NASA Glory Mission

Apr 17 2008 | By Kirk Knobelspiesse

Global climate change has been has attracted considerable interest lately. Much of the attention is about the role of greenhouse gases, about which there is a high degree of scientific certainty. However, the global climate is a very complicated system, and some components are much less well understood. Once such component is particulate matter in the atmosphere, also known as aerosols1.

Current global climate models are unable to fully account for all aerosol radiative effects.  This inability, in turn, is due to the lack of comprehensive measurements of aerosols in the atmosphere. Unlike greenhouse gases, which persist in the atmosphere for decades or centuries, aerosols only remain aloft for days. They also have a variety of both natural and anthropogenic (human) sources, such as desert dust, forest fire smoke, and oxidation of industrial sulfur dioxide emissions. This means their global distribution is highly heterogeneous, requiring measurements from orbit in order to fully comprehend the potential climate effects on a global scale.

Remote sensing technology has advanced dramatically in the past three decades, but the current set of orbital instruments are not capable of measuring all the aerosol descriptive parameters that are required for climate modeling2. This is partly because the radiative effects of aerosols are quite complicated, involving both ‘direct’ radiative forcing (simple reflection or absorption of radiation by aerosols) and ‘indirect’ forcing (the potentially large influence on the lifetime and optical nature of clouds). For this reason, climate models require not only the quantity of aerosols, but also information about their size distribution, index of refraction and shape. Over the years, NASA and other organizations have launched a variety of remote sensing instruments. Aerosol property retrieval generally involves optimizing atmospheric radiative transfer models to match satellite observations. However, this process is often underdetermined, and requires assumptions about components of the radiative transfer system.

Therefore, increasing the quantity of observations about a parcel of the atmosphere can lead to retrieval of more accurate climate relevant parameters.

The NASA Glory mission, due to be launched in December, intends to reduce the uncertainty associated with aerosols with its Aerosol Polarimetry Sensor (APS). The APS observes the earth at a variety of view angles in nine spectral channels, and is also sensitive to polarization. This combination offers the potential to reduce aerosol uncertainties by reducing assumptions. For example, land surface reflectance, which is often a large source uncertainty with other aerosol remote sensing instruments, can be determined directly from APS measurements. In addition to aerosol retrievals, the APS sensor will measure cloud properties. Another instrument on Glory, the Total Irradiance Monitor (TIM), will measure the total solar irradiance reaching the earth, whose variability is another source of climate change uncertainty3.

The Department of Applied Physics and Applied Mathematics at Columbia is involved with the NASA Glory mission in its collaboration with the NASA Goddard Institute of Space Studies (GISS).
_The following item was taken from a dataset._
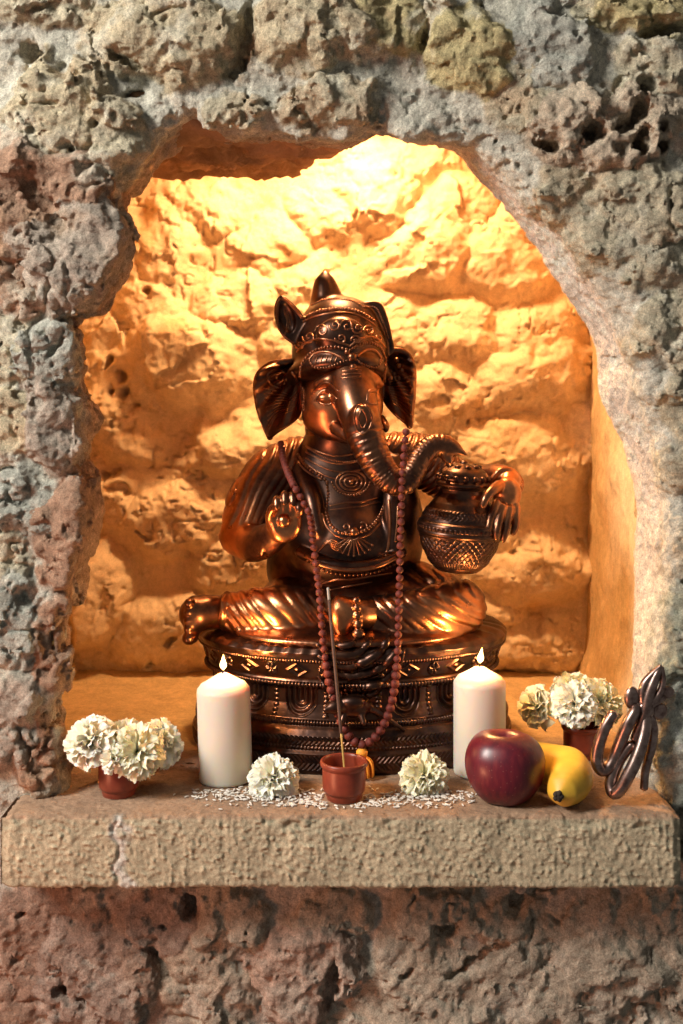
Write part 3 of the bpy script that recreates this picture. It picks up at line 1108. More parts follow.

Several research scientists have joint appointments with APAM and GISS, and the department occasionally sends graduate students to do their research at NASA.

As one of those graduate students, I am developing surface radiative transfer models that will be used for the retrieval of aerosol properties. These models are based upon numerical solutions of Maxwell’s equations for scattering from arbitrarily shaped objects (such as the wax crystals on the surface of leaves). Long wavelength observations, where aerosol effects are minimal, will the used to identify the appropriate surface model for a scene. This information will be used to constrain the surface reflectance at shorter wavelengths during the atmospheric model optimization used for aerosol retrieval.

As part of this model development effort, I have had the opportunity to participate in several field campaigns with an airborne APS prototype, called the Research Scanning Polarimeter (RSP). Field campaigns often have many research objects, but I was able to make observations of reflectance over a variety of surface types, which will prove invaluable when validating surface reflectance models. I have traveled to the plains of central Oklahoma, the gulf coast of Mexico, and will depart again later this summer for the Canadian Arctic. So, my experience as a graduate student has certainly been in synch with APAM’s interdisciplinary nature. I have been combining radiative transfer and computational mathematics for the purposes of understanding atmospheric aerosols, and ultimately, climate change. All while I get to ride around in small airplanes!

[1] IPCC. Climate Change 2007 - The Physical Science Basis: Contribution of the Working Group I to the Fourth Assessment Report of the IPCC. Cambridge University Press, New York, NY, 2007.

[2] M. Mishchenko, I. Geogdzhayev, B. Cairns, B. Carlson, J. Chowdhary, A. Lacis, L. Liu, W. Rossow, and L. Travis. Past, present, and future of global aerosol climatologies derived from satellite observations: A perspective. J. Quant. Spectrosc. Radiat. Transfer, 106:325–347, 2007.

[3] M. Mishchenko, B. Cairns, G. Kopp, C. Schueler, B. Fafaul, J. Hansen, R. Hooker, T. Itchkawich, H. Maring, and L. Travis. Accurate monitoring of terrestrial aerosols and total solar irradiance: introducing the Glory mission. Bull. Amer. Meteorol. Soc, 88, 2007.